As pessoas mudam de opinião. É do jogo. Aliás, é saudável. Não há nada mais triste que um ser humano não disposto a aprender e evoluir. Convicção, por outro lado, é outra história. É uma opinião obstinada, uma crença embasada, ainda que não científicamente, em evidências ou motivos particulares. E o juiz Sérgio Moro tinha uma série dessas convicções a respeito da política brasileira e as expressava com a legitimidade de quem combatia a corrupção de forma vigorosa. Como nunca antes na história desse país, diziam alguns.
Como uma das figuras mais importante da Operação Lava Jato, Moro sempre foi firme em suas convicções. O então juiz da 13ª Vara Federal de Curitiba foi quem condenou o ex-presidente Luiz Inácio Lula da Silva a nove anos e meio de prisão pelos crimes de corrupção passiva e lavagem de dinheiro no caso do tríplex do Guarujá.
Moro sempre foi firme em suas convicções. Inclusive quando alguém tentava minimizar ocorrências como o Caixa 2, o então juiz era taxativo quanto à gravidade dos danos provocados por políticos em campanhas eleitorais. Durante palestra na Universidade de Harvard, nos Estados Unidos, Moro disse que Caixa 2 é pior que a corrupção tradicional. Ou seja, que que a corrupção para financiamento de campanha era mais grave que o desvio de recursos para o enriquecimento ilícito.
– Temos que falar a verdade, a Caixa 2 nas eleições é trapaça, é um crime contra a democracia. Me causa espécie quando alguns sugerem fazer uma distinção entre a corrupção para fins de enriquecimento ilícito e a corrupção para fins de financiamento ilícito de campanha eleitoral. Para mim a corrupção para financiamento de campanha é pior que para o enriquecimento ilícito. Se eu peguei essa propina e coloquei em uma conta na suíça, isso é um crime, mas esse dinheiro está lá, não está mais fazendo mal a ninguém naquele momento. Agora, se eu utilizo para ganhar uma eleição, para trapacear uma eleição, isso para mim é terrível. Eu não estou me referindo a nenhuma campanha eleitoral específica, estou falando em geral.

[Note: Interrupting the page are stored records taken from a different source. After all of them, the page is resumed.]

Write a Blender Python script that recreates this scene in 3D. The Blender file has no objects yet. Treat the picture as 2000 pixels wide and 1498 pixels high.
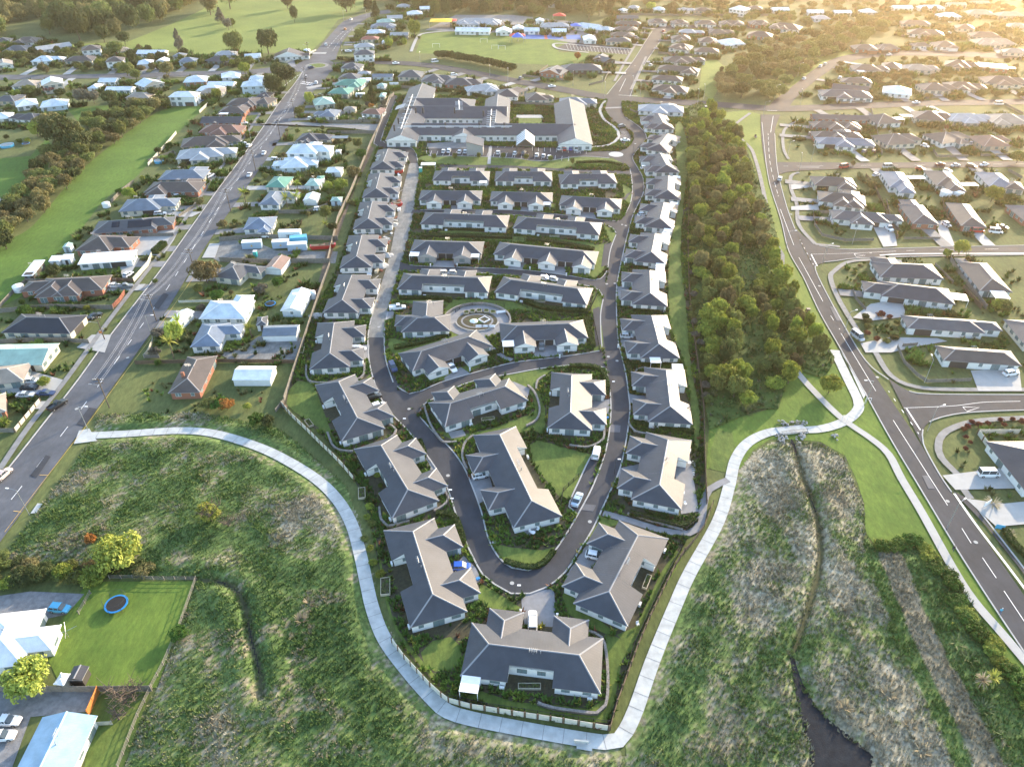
import bpy, bmesh, math, random
import numpy as np
from mathutils import Vector, Matrix
from mathutils.geometry import tessellate_polygon
R = math.radians
rnd = random.Random(7)
SC = bpy.context.scene
COL = SC.collection
# ---------------------------------------------------------------- camera
F, TH, H = 1450.0, R(36.4), 120.0
cam_d = bpy.data.cameras.new('camera'); cam = bpy.data.objects.new('camera', cam_d); COL.objects.link(cam)
cam.location = (0, 0, H); cam.rotation_euler = (R(90) - TH, 0, 0)
cam_d.sensor_width = 36; cam_d.lens = 36 * F / 2000; cam_d.clip_start = 1; cam_d.clip_end = 8000
SC.camera = cam
# ---------------------------------------------------------------- sky, sun, exposure
SUN_AZ, SUN_EL = R(39), R(15)          # azimuth clockwise from +Y
w = bpy.data.worlds.new('World'); SC.world = w; w.use_nodes = True
nt = w.node_tree; sky = nt.nodes.new('ShaderNodeTexSky'); sky.sky_type = 'NISHITA'; sky.sun_disc = False
sky.sun_elevation = SUN_EL; sky.sun_rotation = SUN_AZ; sky.altitude = 50; sky.air_density = 1.0; sky.dust_density = 1.0; sky.ozone_density = 1.2
nt.links.new(sky.outputs[0], nt.nodes['Background'].inputs[0]); nt.nodes['Background'].inputs[1].default_value = 0.15
sl = bpy.data.lights.new('sun', 'SUN'); sl.energy = 2.6; sl.angle = R(0.6); sl.color = (1.0, 0.80, 0.56)
so = bpy.data.objects.new('sun', sl); COL.objects.link(so)
sv = Vector((math.sin(SUN_AZ) * math.cos(SUN_EL), math.cos(SUN_AZ) * math.cos(SUN_EL), math.sin(SUN_EL)))
so.rotation_euler = sv.to_track_quat('Z', 'Y').to_euler()
SC.view_settings.view_transform = 'Standard'; SC.view_settings.look = 'None'; SC.view_settings.exposure = 2.12
SC.view_settings.gamma = 1
SC.cycles.use_denoising = True; SC.cycles.max_bounces = 4; SC.cycles.diffuse_bounces = 2; SC.cycles.glossy_bounces = 2
SC.cycles.transmission_bounces = 2; SC.cycles.volume_bounces = 0; SC.cycles.transparent_max_bounces = 4
SC.cycles.caustics_reflective = False; SC.cycles.caustics_refractive = False
# ---------------------------------------------------------------- pixel -> world
CT, ST = math.cos(TH), math.sin(TH)
def at(px, py, z=0.0):
    x = (px - 1000) / F; y = (749 - py) / F
    t = (z - H) / (-ST + y * CT)
    return Vector((x * t, (CT + y * ST) * t, z))
def pts(s, z=0.0):
    return [at(*(float(q) for q in p.split(',')), z) for p in s.split()]
def spline(P, step=2.0, closed=False):
    out = []; n = len(P)
    rng_ = range(n if closed else n - 1)
    for i in rng_:
        if closed: p0, p1, p2, p3 = P[(i-1) % n], P[i], P[(i+1) % n], P[(i+2) % n]
        else: p0, p1, p2, p3 = P[max(i-1, 0)], P[i], P[i+1], P[min(i+2, n-1)]
        k = max(1, int((p2 - p1).length / step))
        for j in range(k):
            t = j / k
            out.append(0.5 * ((2*p1) + (p2-p0)*t + (2*p0-5*p1+4*p2-p3)*t*t + (-p0+3*p1-3*p2+p3)*t**3))
    if not closed: out.append(P[-1].copy())
    return out
# ---------------------------------------------------------------- value noise
_ng = np.random.RandomState(3).rand(256, 256)
def vnoise(x, y, s):
    x = np.asarray(x) / s; y = np.asarray(y) / s
    xi = np.floor(x).astype(int); yi = np.floor(y).astype(int)
    fx = x - xi; fy = y - yi; fx = fx*fx*(3-2*fx); fy = fy*fy*(3-2*fy)
    g = lambda a, b: _ng[a % 256, b % 256]
    return (g(xi, yi)*(1-fx)+g(xi+1, yi)*fx)*(1-fy) + (g(xi, yi+1)*(1-fx)+g(xi+1, yi+1)*fx)*fy
def fbm(x, y, s, o=4):
    v = 0; a = 1; t = 0
    for k in range(o): v = v + a*vnoise(np.asarray(x)+k*37.7, np.asarray(y)-k*19.3, s); t += a; a *= .5; s = s/2
    return v / t
def inside(x, y, poly):
    x = np.asarray(x); y = np.asarray(y); r = np.zeros(x.shape, bool); n = len(poly)
    for i in range(n):
        x1, y1 = poly[i][0], poly[i][1]; x2, y2 = poly[(i+1) % n][0], poly[(i+1) % n][1]
        if y1 == y2: continue
        c = ((y1 > y) != (y2 > y)) & (x < (x2-x1)*(y-y1)/(y2-y1)+x1)
        r ^= c
    return r
def seg_dist(x, y, line):
    d = np.full(np.asarray(x).shape, 1e9)
    for a, b in zip(line[:-1], line[1:]):
        vx, vy = b[0]-a[0], b[1]-a[1]; L = vx*vx+vy*vy+1e-9
        t = np.clip(((x-a[0])*vx+(y-a[1])*vy)/L, 0, 1)
        d = np.minimum(d, np.hypot(x-a[0]-t*vx, y-a[1]-t*vy))
    return d
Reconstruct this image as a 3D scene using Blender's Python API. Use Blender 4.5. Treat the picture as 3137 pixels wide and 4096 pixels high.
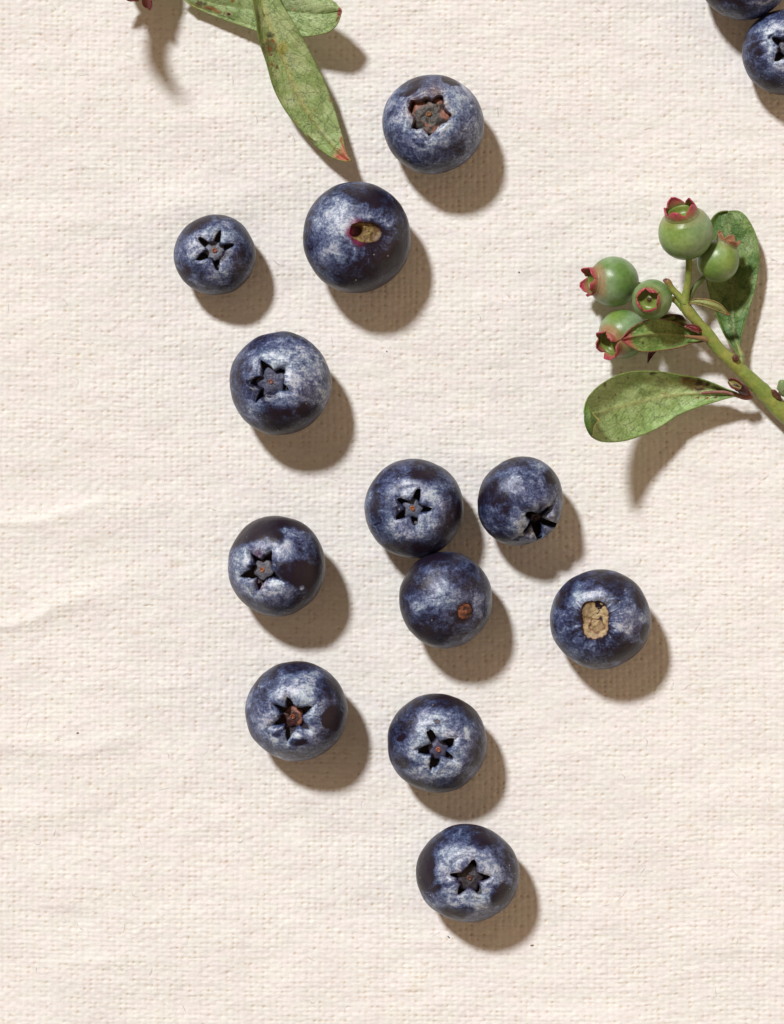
import bpy, math, random
import numpy as np
from mathutils import Vector, Matrix

# ------------------------------------------------------------------ set-up
sc = bpy.context.scene
for o in list(bpy.data.objects):
    bpy.data.objects.remove(o)
sc.unit_settings.scale_length = 0.01          # one unit is one centimetre
K = 280.0                                     # photograph pixels per centimetre on the cloth
W, Hh = 3137.0, 4096.0
CX, CY = W / 2, Hh / 2
CAMH = 46.0

cam_d = bpy.data.cameras.new('camera')
cam = bpy.data.objects.new('camera', cam_d)
sc.collection.objects.link(cam)
cam.location = (0, 0, CAMH)
cam_d.sensor_fit = 'VERTICAL'
cam_d.angle = 2 * math.atan((Hh / K) / 2 / CAMH)
cam_d.clip_start = 1.0
cam_d.clip_end = 500
sc.camera = cam

w = bpy.data.worlds.new('World')
sc.world = w
w.use_nodes = True
bg = w.node_tree.nodes['Background']
bg.inputs[0].default_value = (1.0, 0.67, 0.415, 1)
bg.inputs[1].default_value = 0.270

SA, SB = 0.468, 0.703                         # cm the light travels right / down the photo per cm of fall
sun_d = bpy.data.lights.new('key_light', 'SUN')
sun_d.energy = 3.55
sun_d.angle = math.radians(6.0)
sun_d.color = (1.0, 0.985, 0.975)
sun = bpy.data.objects.new('key_light', sun_d)
sc.collection.objects.link(sun)
sun.rotation_euler = Vector((SA, -SB, -1.0)).to_track_quat('-Z', 'Y').to_euler()
sun.location = (-8, 12, 20)

# broad warm fill lamp added low at right to show weave in shadow
fill_d = bpy.data.lights.new('added_fill_light', 'AREA')
fill_d.shape = 'RECTANGLE'
fill_d.size = 60; fill_d.size_y = 24
fill_d.energy = 7500
fill_d.color = (1.0, 0.68, 0.43)
fill = bpy.data.objects.new('added_fill_light', fill_d)
sc.collection.objects.link(fill)
fill.location = (62, -12, 28)
fill.rotation_euler = (Vector((0, 0, 0)) - fill.location).to_track_quat('-Z', 'Y').to_euler()

sc.view_settings.view_transform = 'Standard'
sc.view_settings.look = 'None'
sc.view_settings.exposure = 0.0
sc.view_settings.gamma = 1.0
sc.render.engine = 'CYCLES'
sc.cycles.max_bounces = 8
sc.cycles.diffuse_bounces = 5

RNG = np.random.RandomState(7)

# ------------------------------------------------------------------ helpers
def P(px, py, z=0.0):
    """photo pixel + height above the cloth (cm) -> point in the scene"""
    s = (1 - z / CAMH) / K
    return np.array([(px - CX) * s, -(py - CY) * s, z])

def PA(a):
    a = np.asarray(a, float)
    s = (1 - a[..., 2] / CAMH) / K
    return np.stack([(a[..., 0] - CX) * s, -(a[..., 1] - CY) * s, a[..., 2]], -1)

def _h(ix, iy, iz, seed):
    h = (ix * 73856093) ^ (iy * 19349663) ^ (iz * 83492791) ^ (seed * 2654435761 & 0x7fffffff)
    h = h & 0xffffffff
    h = ((h ^ (h >> 13)) * 1274126177) & 0xffffffff
    h = ((h ^ (h >> 16)) * 668265263) & 0xffffffff
    return ((h ^ (h >> 15)) & 0xffffff) / float(0xffffff)

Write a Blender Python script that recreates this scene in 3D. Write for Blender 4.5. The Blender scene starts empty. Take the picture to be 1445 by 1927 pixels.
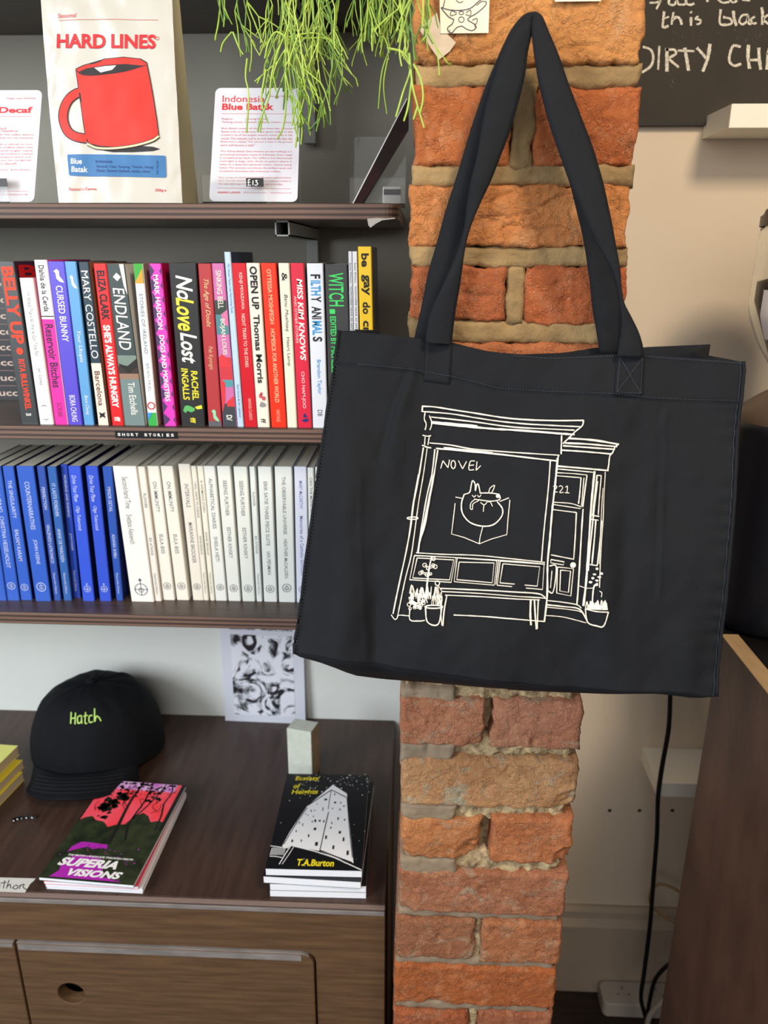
import bpy, bmesh, math, random
from mathutils import Vector, Matrix, noise
random.seed(11)
R = math.radians
SC = bpy.context.scene
COL = SC.collection

# ------------------------------------------------------------------ camera, light, exposure
F = 1447.0; CX, CY = 722.5, 963.5; EYE = 1.55
CAM_M = Matrix.Rotation(R(2.4), 3, 'Z') @ Matrix.Rotation(R(90 - 18.5), 3, 'X') @ Matrix.Rotation(R(0.2), 3, 'Z')
cam_d = bpy.data.cameras.new('camera'); cam = bpy.data.objects.new('camera', cam_d); COL.objects.link(cam)
cam.matrix_world = Matrix.Translation((0, 0, EYE)) @ CAM_M.to_4x4()
cam_d.sensor_fit = 'VERTICAL'; cam_d.sensor_height = 36.0; cam_d.lens = F / 1927 * 36.0
cam_d.clip_start = 0.02
cam_d.dof.use_dof = True; cam_d.dof.focus_distance = 0.80; cam_d.dof.aperture_fstop = cam_d.lens / 4.2
SC.camera = cam

def lamp(name, kind, loc, energy, color, target=None, size=1.0, size_y=None, **kw):
    d = bpy.data.lights.new(name, kind); o = bpy.data.objects.new(name, d); COL.objects.link(o)
    d.energy = energy; d.color = color; o.location = loc
    if kind == 'AREA':
        d.shape = 'RECTANGLE'; d.size = size; d.size_y = size_y or size
    if target is not None:
        o.rotation_euler = (Vector(target) - Vector(loc)).to_track_quat('-Z', 'Y').to_euler()
    return o
world = bpy.data.worlds.new('world'); SC.world = world; world.use_nodes = True
world.node_tree.nodes['Background'].inputs[0].default_value = (0.92, 0.96, 1.0, 1)
world.node_tree.nodes['Background'].inputs[1].default_value = 0.22
lamp('window_daylight', 'AREA', (-1.9, -0.9, 1.95), 64, (0.91, 0.96, 1.0), (-0.1, 1.0, 1.0), 1.1, 1.2)
lamp('street_daylight', 'AREA', (-0.1, -2.0, 2.25), 29, (1.0, 0.97, 0.93), (0.1, 1.0, 1.2), 2.2, 1.4)
lamp('ceiling_lamp', 'AREA', (0.55, -0.25, 2.55), 20, (1.0, 0.82, 0.60), (0.3, 1.0, 1.6), 0.3, 0.3)
SC.view_settings.view_transform = 'Standard'; SC.view_settings.look = 'None'
SC.view_settings.gamma = 1.0; SC.view_settings.use_curve_mapping = False
SC.view_settings.exposure = 0.0
SC.cycles.use_denoising = True
SC.cycles.max_bounces = 8

# ------------------------------------------------------------------ measuring helpers (a measured direction met with a real plane)
def ray(px, py):
    return CAM_M @ Vector(((px - CX) / F, (CY - py) / F, -1.0))
EYEV = Vector((0, 0, EYE))
def onY(px, py, Y):
    d = ray(px, py); return EYEV + d * (Y / d.y)
def onZ(px, py, Z):
    d = ray(px, py); return EYEV + d * ((Z - EYE) / d.z)
def onX(px, py, X):
    d = ray(px, py); return EYEV + d * (X / d.x)
def onP(px, py, P0, N):
    d = ray(px, py); return EYEV + d * ((P0 - EYEV).dot(N) / d.dot(N))
def plane_of(a, b, c):
    n = (b - a).cross(c - a).normalized()
    if n.dot(EYEV - a) < 0: n = -n
    return a, n
def plane_map(a, n, off=0.0003):
    return lambda px, py: onP(px, py, a, n) + n * off

# ------------------------------------------------------------------ materials
def lin(c):
    return tuple(((v / 255) / 12.92 if v / 255 <= 0.04045 else ((v / 255 + 0.055) / 1.055) ** 2.4) for v in c) + (1.0,)
MATS = {}
def mat(name, rgb, rough=0.6, var=0.0, scale=20.0, bump=0.0, bscale=None, spec=0.4, metal=0.0, stretch=(1, 1, 1), rgb2=None, detail=4.0, sheen=0.0, coat=0.0):
    if name in MATS: return MATS[name]
    m = bpy.data.materials.new(name); m.use_nodes = True; nt = m.node_tree; b = nt.nodes['Principled BSDF']
    b.inputs['Roughness'].default_value = rough; b.inputs['Specular IOR Level'].default_value = spec
    b.inputs['Metallic'].default_value = metal; b.inputs['Base Color'].default_value = lin(rgb)
    if sheen: b.inputs['Sheen Weight'].default_value = sheen
    if coat: b.inputs['Coat Weight'].default_value = coat; b.inputs['Coat Roughness'].default_value = 0.25
    if var or bump or rgb2:
        tc = nt.nodes.new('ShaderNodeTexCoord'); mp = nt.nodes.new('ShaderNodeMapping'); mp.inputs['Scale'].default_value = stretch
        nt.links.new(tc.outputs['Object'], mp.inputs[0])
        if var or rgb2:
            n = nt.nodes.new('ShaderNodeTexNoise'); n.inputs['Scale'].default_value = scale; n.inputs['Detail'].default_value = detail
            nt.links.new(mp.outputs[0], n.inputs['Vector'])
            r = nt.nodes.new('ShaderNodeValToRGB'); r.color_ramp.elements[0].position = 0.32; r.color_ramp.elements[1].position = 0.68
            c = lin(rgb)
            if rgb2: r.color_ramp.elements[0].color = c; r.color_ramp.elements[1].color = lin(rgb2)
            else:
                r.color_ramp.elements[0].color = tuple(x * (1 - var) for x in c[:3]) + (1,)
                r.color_ramp.elements[1].color = tuple(min(1, x * (1 + var)) for x in c[:3]) + (1,)
            nt.links.new(n.outputs[0], r.inputs[0]); nt.links.new(r.outputs[0], b.inputs['Base Color'])
        if bump:
            n2 = nt.nodes.new('ShaderNodeTexNoise'); n2.inputs['Scale'].default_value = bscale or scale * 4; n2.inputs['Detail'].default_value = 5
            nt.links.new(mp.outputs[0], n2.inputs['Vector'])
            bp = nt.nodes.new('ShaderNodeBump'); bp.inputs['Strength'].default_value = bump; bp.inputs['Distance'].default_value = 0.002
            nt.links.new(n2.outputs[0], bp.inputs['Height']); nt.links.new(bp.outputs[0], b.inputs['Normal'])
    MATS[name] = m; return m
def flat(rgb, rough=0.5, tag='paint'):
    return mat('%s %d %d %d' % ((tag,) + tuple(int(v) for v in rgb)), rgb, rough)
INK = lambda rgb: flat(rgb, 0.55, 'ink')
COVER = lambda rgb: flat(rgb, 0.34, 'cover card')

def glass_mat():
    m = bpy.data.materials.new('clear acrylic'); m.use_nodes = True; b = m.node_tree.nodes['Principled BSDF']
    b.inputs['Base Color'].default_value = (0.97, 0.99, 0.98, 1); b.inputs['Roughness'].default_value = 0.03
    b.inputs['Transmission Weight'].default_value = 1.0; b.inputs['IOR'].default_value = 1.2
    return m
M_ACRYL = glass_mat()
M_PAGE = mat('page edges', (214, 209, 192), 0.85, 0.12, 1, 0.0, stretch=(2200, 1, 1), detail=1)
M_PAGEC = mat('page edges cool', (226, 229, 232), 0.85, 0.05, 1, 0.0, stretch=(1, 1, 1500), detail=1)
M_PAPER = mat('white paper', (232, 232, 234), 0.7)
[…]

A fala de Moro foi aplaudida em Harvard e a cruzada contra a corrupção transformou o juiz em uma espécie de herói nacional e o Super Moro estampava camisetas em manifestações populares coloridas de verde e amarelo. Como consequência, mesmo tendo afirmado em mais de uma ocasião que jamais entraria para a política, aceitou largar a toga para se tornar ministro no governo de Jair Bolsonaro. A contradição não incomodou aos fãs do paladino da Justiça. E assim que aceitou o convite, Moro deixou claro que o “Pacote anticorrupção” seria a base de sua gestão.
Mas, nem tudo saiu como grande parte da população esperava. Ao contrário do juiz, o ministro Sérgio Moro não parece tão firme assim em suas convicções. Ao apresentar o famoso pacote de medidas para combater a corrupção, Moro dividiu o planos em três e, pasmem, deixou de lado a proposta que criminaliza o Caixa 2. Não deixou de lado, propriamente. Deixou “em separado” porque houve reclamações dos políticos. “Alguns políticos se sentiram incomodados de isso ?o crime de caixa 2?ser tratado junto com corrupção e crime organizado. Fomos sensíveis”, disse o ministro. Foram sensíveis, disse o ministro.
Obviamente o pacote não seria aprovado pelos deputados, entre os quais a prática do Caixa 2 é, sabidamente, muito comum. Mas ao desmantelar o pacote anticorrupção, Moro flexibilizou ainda mais suas convicções e atenuou a gravidade da prática ao dizer que “Caixa 2 não é corrupção”.
“Não, caixa dois não é corrupção. Existe o crime de corrupção e existe o crime de caixa dois. Os dois crimes são graves. Aí é uma questão técnica”, disse Moro.
Em 2016, Caixa 2 era trapaça.
Em 2017, Caixa 2 era pior que o desvio de recursos para enriquecimento ilícito e crime contra a democracia.
Em 2018, diminuiu a gravidade do Caixa 2 praticado – e assumido – pelo então deputado Onyx Lorenzoni (DEM-RS), hoje ministro. “Quanto a esse episódio do passado, ele mesmo admitiu seus erros e pediu desculpas e tomou as providências para repará-lo”, explicou Moro.
Em 2019, após reiterar que era trapaça, Moro disse que Caixa 2 não era tão grave quanto o enriquecimento ilícito.
Aparentemente, a involução da ética de Moro acontece de acordo com as funções e cargos que ocupa. As convicções do juiz com relação à corrupção não se sustentam diante das opiniões do ministro.